Some tips to avoid senioritis are to create a schedule of everything that needs to be accomplished, stay involved with activities in and out of school, and challenge yourself physically and mentally.

  • Most students at Loy Norrix High School are already on track for graduation, needing anywhere from one to two more credits. The requirement to graduate at Loy Norrix is at least 26 credits.

Senior Yahayra Martinez is anxious to walk across the stage at this point even though there is still half a year left of this school year.

“I am very ready to graduate. I think I only need a few more credits to graduate,” said Martinez.

The point of high school is to prepare yourself for college level coursework. Most students do not understand the point of continuing to work hard in high school after getting their official college admissions letter.
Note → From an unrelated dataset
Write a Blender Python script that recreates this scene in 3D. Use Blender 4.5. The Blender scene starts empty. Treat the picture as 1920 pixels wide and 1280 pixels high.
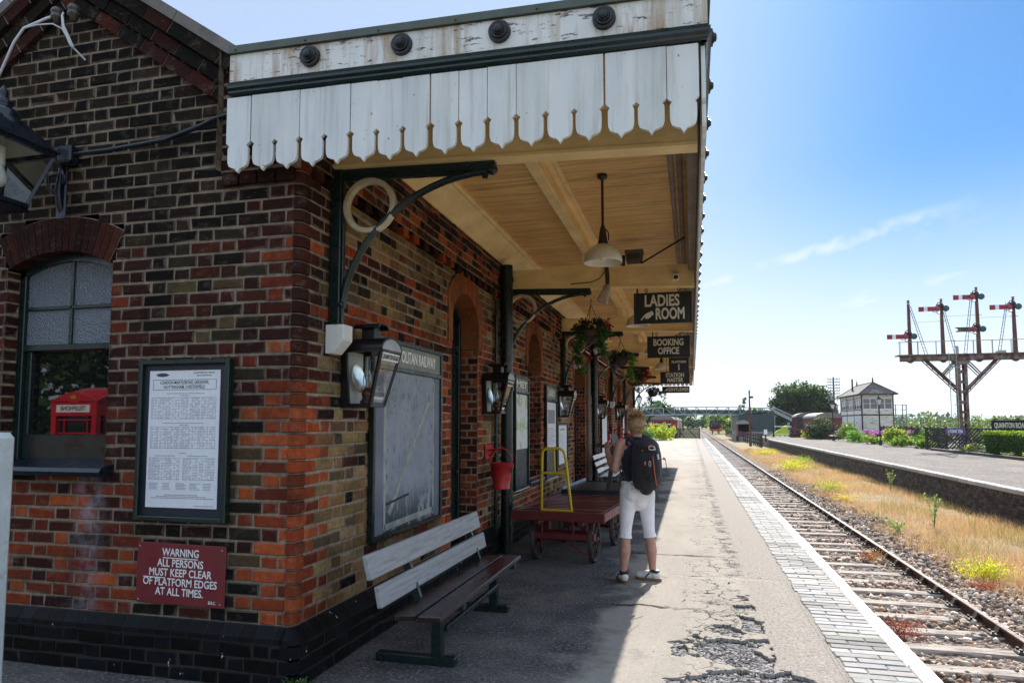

Students feel that college admissions is the reason they have been working so hard during the first three years of high school but during senior year, they just do not care after they have been accepted to their school of choice.

What students do not know is that senior year is essential to keeping a college admissions decision. Colleges do not want to see students whose grades are dropping during senior year but rather that the grades are gradually increasing and that the students are motivated to succeed no matter what the circumstances are.

According to New York Times, “the University of Michigan sent out three different letters [in 2007] to its incoming freshmen with poor final grades: 62 issuing gentle warnings, 180 requesting an explanation, and 9 revoking admission.”

Sometimes, admissions are revoked as late as August. These students, that would normally be freshmen, are left without a college to go to when the new school year begins. These students could already have attended college orientation, selected classes and met their roommates for the upcoming school year, but now they are stuck at home with no college to go to in August just because they made the mistake of letting senioritis affect them.